Captain Viggo fantastic
Je ne connais pas bien la filmo de Viggo. Je n’ai pas vu la plupart de ses films à part Captain Fantastic et Green book, deux films où il est inoubliable. Je ne suis pas fan de la trilogie du Seigneur des anneaux. Du coup, dans la sélection qu’il a faite pour le Festival j’ai tout à découvrir. Sur les conseils de ma sœur nous allons tenter d’entrer en « last minute » à Lumière Terreaux pour Loin des hommes, un film inspiré de L’hôte d’Albert Camus que Viggo a co-produit. Il y joue en français (qu’il parle couramment comme l’espagnol, l’anglais et le danois of course !) et en arabe face à Reda Kateb. Le hall du cinéma est étroit aussi l’équipe distribue des numéros pour respecter l’ordre d’arrivée, hautement important. A 1 près on peut entrer… ou pas ! Dehors un groupe, visiblement fan de la triplette signée Peter Jackson, fait le pied de grue, avec appareil en bandoulière et affiches à dédicacer. Ça sent l’arrivée du Viggo à plein nez ! Chance pour nous ce petit groupe n’a visiblement pas l’intention d’entrer dans la salle. Aragorn bat Viggo ! Frémaux arrive sur son vélo. C’est bon signe. La salle s’est bien remplie et on attend patiemment notre tour. Avec cette histoire de jauge, on râlouille gentiment quand c’est une personne seule qui entre et on applaudit quand c’est un groupe, garantissant des places dispos en plus. On entre pour les 2 dernières places. Evidemment, on est tout devant, l’écran à portée de mains mais ravies d’être inside. Pas le temps d’enlever nos manteaux que Frémaux prend le micro et accueille avec une floppée de superlatifs le chéri de ma sœur qui sourit timidement à un mètre de nous. Mission mais accomplie de ouf !
Good friends
C’est la tête encore perdue en plein Atlas algérien sur fond de musique de Nick Cave qu’on rejoint mes copines de festival du côté du Pathé Bellecour où m’attend l’avant-première de Vaurien dont je ne sais rien (je fais exprès, j’adore ça ne rien savoir). La baseline du Festival Lumière est « Good films, good food, good friends ». Chaque année au Festival mon cercle d’amis cinéphiles s’agrandit. On est particulièrement ravis de se retrouver cette année mais on ne se touche pas, on ne s’embrasse pas ! Les hugs amicaux c’est so 2019 ! 😉 Les regards perçus au-dessus des masques sont d’autant plus intenses.
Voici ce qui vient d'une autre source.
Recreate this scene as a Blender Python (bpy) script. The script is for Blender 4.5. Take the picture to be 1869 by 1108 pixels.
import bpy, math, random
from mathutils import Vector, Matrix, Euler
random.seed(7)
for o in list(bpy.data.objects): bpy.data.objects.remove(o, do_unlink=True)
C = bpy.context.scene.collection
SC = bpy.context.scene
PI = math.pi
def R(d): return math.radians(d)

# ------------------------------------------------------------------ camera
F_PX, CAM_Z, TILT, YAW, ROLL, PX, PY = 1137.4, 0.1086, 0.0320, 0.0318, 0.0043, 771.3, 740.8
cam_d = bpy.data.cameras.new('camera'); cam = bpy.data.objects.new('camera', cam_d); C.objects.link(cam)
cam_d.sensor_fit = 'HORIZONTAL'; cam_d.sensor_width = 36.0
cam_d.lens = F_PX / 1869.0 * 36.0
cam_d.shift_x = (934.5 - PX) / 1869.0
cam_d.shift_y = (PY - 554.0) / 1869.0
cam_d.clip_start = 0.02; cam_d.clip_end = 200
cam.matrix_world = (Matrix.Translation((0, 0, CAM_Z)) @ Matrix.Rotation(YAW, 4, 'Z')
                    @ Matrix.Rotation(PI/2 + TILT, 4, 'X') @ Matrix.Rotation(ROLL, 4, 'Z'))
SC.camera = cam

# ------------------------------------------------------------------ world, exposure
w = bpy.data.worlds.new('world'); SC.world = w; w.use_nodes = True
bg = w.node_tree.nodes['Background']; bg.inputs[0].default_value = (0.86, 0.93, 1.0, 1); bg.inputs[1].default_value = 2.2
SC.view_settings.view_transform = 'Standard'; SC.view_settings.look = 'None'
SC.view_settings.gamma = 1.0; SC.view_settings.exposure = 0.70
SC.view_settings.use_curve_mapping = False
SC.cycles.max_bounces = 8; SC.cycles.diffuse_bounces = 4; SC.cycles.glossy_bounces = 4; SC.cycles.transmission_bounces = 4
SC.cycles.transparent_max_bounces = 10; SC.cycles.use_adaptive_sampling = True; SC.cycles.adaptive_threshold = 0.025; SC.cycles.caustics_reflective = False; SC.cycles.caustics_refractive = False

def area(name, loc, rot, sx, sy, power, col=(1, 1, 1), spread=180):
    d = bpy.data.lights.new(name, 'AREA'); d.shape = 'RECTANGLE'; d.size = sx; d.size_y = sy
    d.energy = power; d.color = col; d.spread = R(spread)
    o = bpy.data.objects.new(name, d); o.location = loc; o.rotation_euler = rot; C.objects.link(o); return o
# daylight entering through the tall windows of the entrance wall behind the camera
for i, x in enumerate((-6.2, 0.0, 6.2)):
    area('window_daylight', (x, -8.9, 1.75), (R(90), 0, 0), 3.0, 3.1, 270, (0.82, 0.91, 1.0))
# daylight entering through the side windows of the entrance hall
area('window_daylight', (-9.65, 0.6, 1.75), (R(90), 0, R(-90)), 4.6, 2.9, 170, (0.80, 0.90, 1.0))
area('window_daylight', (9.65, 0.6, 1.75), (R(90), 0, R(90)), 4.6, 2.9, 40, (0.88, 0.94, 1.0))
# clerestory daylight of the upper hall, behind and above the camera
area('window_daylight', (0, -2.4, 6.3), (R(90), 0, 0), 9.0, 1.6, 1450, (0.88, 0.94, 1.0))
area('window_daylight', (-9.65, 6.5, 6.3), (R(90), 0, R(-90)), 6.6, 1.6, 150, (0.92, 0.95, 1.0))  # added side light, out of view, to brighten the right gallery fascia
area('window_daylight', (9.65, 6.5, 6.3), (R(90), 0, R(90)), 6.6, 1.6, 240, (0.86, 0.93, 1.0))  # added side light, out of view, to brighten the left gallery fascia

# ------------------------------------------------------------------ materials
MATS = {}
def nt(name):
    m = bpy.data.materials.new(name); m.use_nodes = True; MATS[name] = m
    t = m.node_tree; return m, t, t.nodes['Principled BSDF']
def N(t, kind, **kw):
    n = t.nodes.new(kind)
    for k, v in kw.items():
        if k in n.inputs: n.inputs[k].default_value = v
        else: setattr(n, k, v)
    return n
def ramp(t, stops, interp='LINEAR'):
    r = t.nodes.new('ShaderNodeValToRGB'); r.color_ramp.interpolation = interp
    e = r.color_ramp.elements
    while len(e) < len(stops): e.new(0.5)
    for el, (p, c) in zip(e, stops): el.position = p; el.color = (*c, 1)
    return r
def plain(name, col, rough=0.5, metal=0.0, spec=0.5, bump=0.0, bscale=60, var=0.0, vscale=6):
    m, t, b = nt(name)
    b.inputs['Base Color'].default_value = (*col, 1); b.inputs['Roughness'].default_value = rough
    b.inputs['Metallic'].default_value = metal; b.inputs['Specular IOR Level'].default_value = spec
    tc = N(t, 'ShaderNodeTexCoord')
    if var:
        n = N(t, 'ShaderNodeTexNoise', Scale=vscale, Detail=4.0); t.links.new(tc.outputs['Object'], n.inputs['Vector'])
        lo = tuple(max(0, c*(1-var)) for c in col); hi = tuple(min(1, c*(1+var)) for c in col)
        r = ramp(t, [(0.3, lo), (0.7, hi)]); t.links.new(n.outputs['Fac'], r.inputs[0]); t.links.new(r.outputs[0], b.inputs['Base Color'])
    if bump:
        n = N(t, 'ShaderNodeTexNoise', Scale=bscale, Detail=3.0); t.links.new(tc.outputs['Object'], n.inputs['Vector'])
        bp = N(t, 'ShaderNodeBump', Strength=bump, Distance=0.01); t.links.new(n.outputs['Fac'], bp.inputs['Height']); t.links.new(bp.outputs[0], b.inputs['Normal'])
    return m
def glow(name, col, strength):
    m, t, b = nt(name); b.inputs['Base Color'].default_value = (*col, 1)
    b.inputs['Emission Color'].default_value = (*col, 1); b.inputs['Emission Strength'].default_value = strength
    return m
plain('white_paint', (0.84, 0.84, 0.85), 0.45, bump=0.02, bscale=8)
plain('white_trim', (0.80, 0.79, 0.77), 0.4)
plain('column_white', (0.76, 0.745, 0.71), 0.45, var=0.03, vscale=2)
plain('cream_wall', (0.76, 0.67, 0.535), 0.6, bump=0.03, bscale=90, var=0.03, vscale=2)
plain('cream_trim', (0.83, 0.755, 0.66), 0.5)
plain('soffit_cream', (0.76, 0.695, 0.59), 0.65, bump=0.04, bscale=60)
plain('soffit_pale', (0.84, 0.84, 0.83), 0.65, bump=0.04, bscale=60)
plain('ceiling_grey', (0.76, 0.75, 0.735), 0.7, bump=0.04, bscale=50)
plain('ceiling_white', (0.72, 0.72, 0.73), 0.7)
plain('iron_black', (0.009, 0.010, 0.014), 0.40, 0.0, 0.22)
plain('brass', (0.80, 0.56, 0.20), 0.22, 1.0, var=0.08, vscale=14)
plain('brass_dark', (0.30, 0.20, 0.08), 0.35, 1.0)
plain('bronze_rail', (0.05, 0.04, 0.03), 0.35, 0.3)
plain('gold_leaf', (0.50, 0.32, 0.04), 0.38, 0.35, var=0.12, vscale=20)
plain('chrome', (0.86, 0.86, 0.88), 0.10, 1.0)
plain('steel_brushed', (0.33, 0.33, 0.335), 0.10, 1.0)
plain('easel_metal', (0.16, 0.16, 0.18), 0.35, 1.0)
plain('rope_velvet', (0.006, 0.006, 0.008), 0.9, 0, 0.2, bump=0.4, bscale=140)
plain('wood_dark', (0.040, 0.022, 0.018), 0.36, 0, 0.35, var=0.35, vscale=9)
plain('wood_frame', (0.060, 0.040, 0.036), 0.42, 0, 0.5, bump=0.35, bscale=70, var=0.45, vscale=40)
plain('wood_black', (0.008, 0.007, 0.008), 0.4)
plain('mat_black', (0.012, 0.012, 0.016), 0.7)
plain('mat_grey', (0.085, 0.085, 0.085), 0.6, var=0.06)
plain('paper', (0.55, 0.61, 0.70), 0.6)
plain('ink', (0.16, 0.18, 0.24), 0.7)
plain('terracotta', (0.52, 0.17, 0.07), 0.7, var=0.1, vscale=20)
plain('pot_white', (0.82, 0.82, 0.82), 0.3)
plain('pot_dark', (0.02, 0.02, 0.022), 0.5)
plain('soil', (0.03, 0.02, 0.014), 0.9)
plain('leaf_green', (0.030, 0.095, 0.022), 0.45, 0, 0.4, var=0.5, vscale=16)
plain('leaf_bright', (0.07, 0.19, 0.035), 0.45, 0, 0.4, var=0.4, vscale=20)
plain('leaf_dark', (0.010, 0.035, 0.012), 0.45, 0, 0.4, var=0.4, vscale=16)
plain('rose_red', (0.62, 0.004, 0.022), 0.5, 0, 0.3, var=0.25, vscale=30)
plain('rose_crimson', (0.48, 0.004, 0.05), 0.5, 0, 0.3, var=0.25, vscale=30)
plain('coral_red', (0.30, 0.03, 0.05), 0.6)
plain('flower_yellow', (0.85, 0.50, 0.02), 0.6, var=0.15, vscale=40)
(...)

Et là, une d’entre elles me tend un billet pour l’avant-première de Falling, ce soir à l’Institut. OMG ! J’attendrais le 4 novembre pour le voir en salles, ce soir ce billet inattendu est pour ma sœur qui va pouvoir finir sa journée avec Viggo au taquet. Et je ne regrette pas, si vous aviez vu son air quand elle est rentrée tard le soir… elle ne marchait pas, elle planait ! La magie du cinéma que voulez-vous !
Vive les femmes !
Le plaisir du festival, c’est aussi, de découvrir des films dont on n’a jamais entendu parler, faits par des réalisateurs dont on ne connaît pas le nom. Depuis quelques années, le kiff suprême c’est de découvrir des films de réalisatrices inconnues. Cette année, c’est Joan Micklin Silver qui est à l’honneur avec 3 films. Ce matin dans la belle salle du Hangar c’est Yann Gonzales qui a pris la parole pour nous parler de Hester Street avec le grain de voix des timides qui se font violence. Sans dévoiler l’intrigue, le réalisateur niçois souligne les aspects de ce premier film qu’il apprécie particulièrement, resitue le film dans son époque et s’emballe sur le jeu de l’actrice principale, Carole Kane, qui lui valut une nomination aux Oscars. 1h31 dans un noir et blanc évoquant les films muets et entièrement en yiddish, le film nous transporte complètement dans une autre époque (alors qu’il date de 1975) tout en évoquant un sujet éternellement d’actualité, le déracinement et l’intégration. Belle découverte !
Viggo, une avant-première et mon 1er Joan Micklin Silver : pas mal pour un premier jour de projection… on croise les doigts pour que le festival se poursuive.